Üretimden para kazanmayı gölgede bırakacak biçimde paradan para kazanmanın, malî sermayenin -bu sayımızdaki yazılarda etraflıca anlatıldığı üzre- “yeni” bir tarz ve içerikle “yükselişi” ve bunun başlıca beslendiği alanın devlet harcamaları/kamu borçlanması oluşu; siyaseti işte bu harcama ve açık kalemleri üzerinde, bunların meşrûiyet ve kabul gerekçelerinin “üretimi” bazında devreye girecek bir işleve yönlendirmektedir. Toplumun geniş kesimlerinin içinde nelerin döndüğünü anlamaktan aciz kaldığı ama ani borsa düşüşleri ve döviz yükselişleri ile hayatını altüst edişini bir doğal güç ve afetmişçesine tevekkülle karşıladığı finans dünyasının levyeleriyle oynayabilen, toplumun sonuçlarına yine aynı türden bir tevekkülle uyarlandığı bilim/teknolojiye aşina yeni bir muktedir/siyasetçi tipinin devreye girişi anlamına da gelecektir bu.
Yapısal düzenleme ve siyasetin yeniden dizaynı ifadelerinin gerisinde birer heyüla gibi duran bu finans, bilim ve teknoloji mitleri, Türkiye’de toplum çoğunluğunun, gündelik hayatlar üzerine bir karabasan gibi çöküp tam bir “dibe vurma” havası yaratan şu kriz ortamında bile, kendini dolaysızca etkileyen işsizlik, yoksullaşma gibi sorunları dillendiren talepler üzerine kurulu çağrılara omuz vermek yerine, Derviş gibi bir “uluslararası bürokrat”ın uygulayacağı programa bel bağlar bir tavra girmesinin ana nedenidir. Şüphesiz burada aynı Derviş’in dünyanın güçlülerini de ardında gösteren “imajı”nın da önemli payı vardır.
Yakın tarihimimizin her önemli “geçiş”inde olduğu gibi “dış dinamik” önce ve önplandadır bugün de.
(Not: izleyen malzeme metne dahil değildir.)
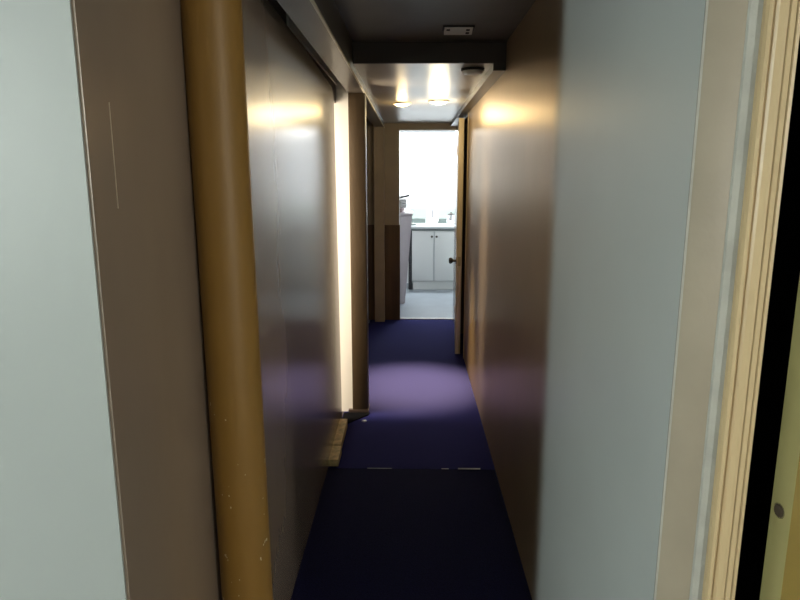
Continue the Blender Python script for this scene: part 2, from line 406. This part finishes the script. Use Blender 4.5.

Böyle durumların tümünde olduğu gibi “iç dinamiğimiz”, o dış faktör kararlılığını kanıtladıktan sonra “zuhur” edecektir. Derviş’in şu anda tek başına sunduğu resitale mırıldanarak eşlik edenler, herhalde Mayıstan itibaren artık sırf sözleriyle değil tüm enstrümanları ile de yeniden dizayn saflarında yerlerini alarak, ekonomi ile siyasetin kopmaz bağını, “eski siyaset”i tasfiye ederek yeni baştan kurma ataklarına başlamış olacaklardır.
İktisadî zihniyetin, ekonomimizin ve küreselleşmiş kapitalizmin nihai sözünü söyleyecek bu siyasetin karşısında yine ekonomiden söz eden, güya muhalif bir dil ve siyaset, bu bağlamda o asli dil ve siyasetin eklentisi ya da egzoz kanalı olabilir sadece. Alternatif şimdi ancak, o zihniyeti, o ideoloji, dil ve siyaseti aşan, insan ve hayal kavramlarımızı yeniden kuran bir zihniyet ve tarzın inşasıyla mümkün ve gerçek olabilecektir.
(*) Yeniden düzenleme programının kendilerini bu -nasıl ve ne hızla seyredeceği belirsiz- sürece ittiğini en iyi görebilecek durumda olan TOBB’nin hükümete ve bütün partilere karşı gösterdiği şiddetli tepki ve Genelkurmay Bşk. ile görüşüldükten sonra hükümetin istifası talebinde bulunması buna mukabil TÜSİAD’ın çok daha ılımlı bir tavır sergilemesi bu bağlamda gayet anlaşılır olmaktadır.